Each home also emits its own snow-yard when drawn, which can contribute to different effects depending on where it’s located, and what elements are underneath or nearby. On one hand, clusters of many homes emitting their snow-yards in close proximity can force a more realistic perspective of a neighborhood.
On the other, isolated yards can create a more childlike, or dissonant, surreal, floating perspective effect.
Falling snow
The falling snow is not really random, but rather controlled by an underlying field — actually, the same field that controls the mountain forms. You can notice this congruence especially in areas where the field is pinched or condensed, as both line hatching and snow distribution will be more concentrated in the same place. I quite liked this approach for 2 reasons. For one, it gives a hint that there is a strong relationship between the land and the falling snow. And also, it can create an ambiguous effect where it’s no longer clear whether an area of snow is meant to be falling, or instead coating an area of land. I like that it calls into question what this seemingly falling snow actually is, and leaves it completely open to interpretation.

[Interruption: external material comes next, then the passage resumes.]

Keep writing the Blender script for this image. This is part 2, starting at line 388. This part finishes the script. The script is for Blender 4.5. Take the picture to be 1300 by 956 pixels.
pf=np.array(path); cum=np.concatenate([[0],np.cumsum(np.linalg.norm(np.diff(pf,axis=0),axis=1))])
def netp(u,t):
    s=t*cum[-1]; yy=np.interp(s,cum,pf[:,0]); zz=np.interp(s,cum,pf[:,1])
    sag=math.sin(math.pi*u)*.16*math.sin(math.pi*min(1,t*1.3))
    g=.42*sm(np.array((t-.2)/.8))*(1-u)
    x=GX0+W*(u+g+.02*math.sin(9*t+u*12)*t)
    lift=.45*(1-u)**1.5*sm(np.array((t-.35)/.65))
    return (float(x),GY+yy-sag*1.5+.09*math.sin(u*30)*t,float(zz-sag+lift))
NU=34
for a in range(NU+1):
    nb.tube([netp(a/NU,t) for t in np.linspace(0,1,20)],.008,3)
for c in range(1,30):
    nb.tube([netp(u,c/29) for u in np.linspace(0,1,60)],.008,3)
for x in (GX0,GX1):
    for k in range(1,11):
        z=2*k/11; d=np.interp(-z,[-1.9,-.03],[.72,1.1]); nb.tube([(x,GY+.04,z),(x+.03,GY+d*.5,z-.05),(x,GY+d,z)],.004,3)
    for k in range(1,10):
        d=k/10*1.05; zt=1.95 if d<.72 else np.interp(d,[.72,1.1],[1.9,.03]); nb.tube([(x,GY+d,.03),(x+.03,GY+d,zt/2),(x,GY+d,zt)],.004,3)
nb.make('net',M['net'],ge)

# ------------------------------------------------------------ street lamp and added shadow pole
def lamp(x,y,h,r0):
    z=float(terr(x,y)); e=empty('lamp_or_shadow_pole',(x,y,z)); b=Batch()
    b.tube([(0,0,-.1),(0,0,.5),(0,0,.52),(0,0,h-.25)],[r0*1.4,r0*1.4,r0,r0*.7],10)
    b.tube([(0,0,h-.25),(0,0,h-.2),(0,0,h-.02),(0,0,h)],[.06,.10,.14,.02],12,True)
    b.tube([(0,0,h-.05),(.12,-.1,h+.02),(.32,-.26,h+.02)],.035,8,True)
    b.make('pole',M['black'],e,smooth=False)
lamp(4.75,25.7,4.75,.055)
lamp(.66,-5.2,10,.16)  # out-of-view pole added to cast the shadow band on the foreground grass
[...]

Finally, a small percentage of outputs undergo extreme distortion. Maybe my personal favorites 🙂
Ultimately, this piece is drawn by a machine, and I’m glad to highlight some of the machine’s touches visibly, or even prominently, in the final result.
In the end
The environment, the feeling, the memory that I strove to capture in White Mountain Winter is one that really hits home for me. It takes me back to a place and time that, at this point, is just as real as it is imagined. A place that this collaboration with randomness is essential to help recover and illustrate. A moment that is best experienced through an impression, an imagination. One that I hope you can resonate with. Maybe in a similar way, maybe completely differently than anything I’ve known or conceived of. For me, it’s a conduit to an experience that feels precipitously close to having been lost. I hope it can do the same for you; or if not, help make an imagined experience become real.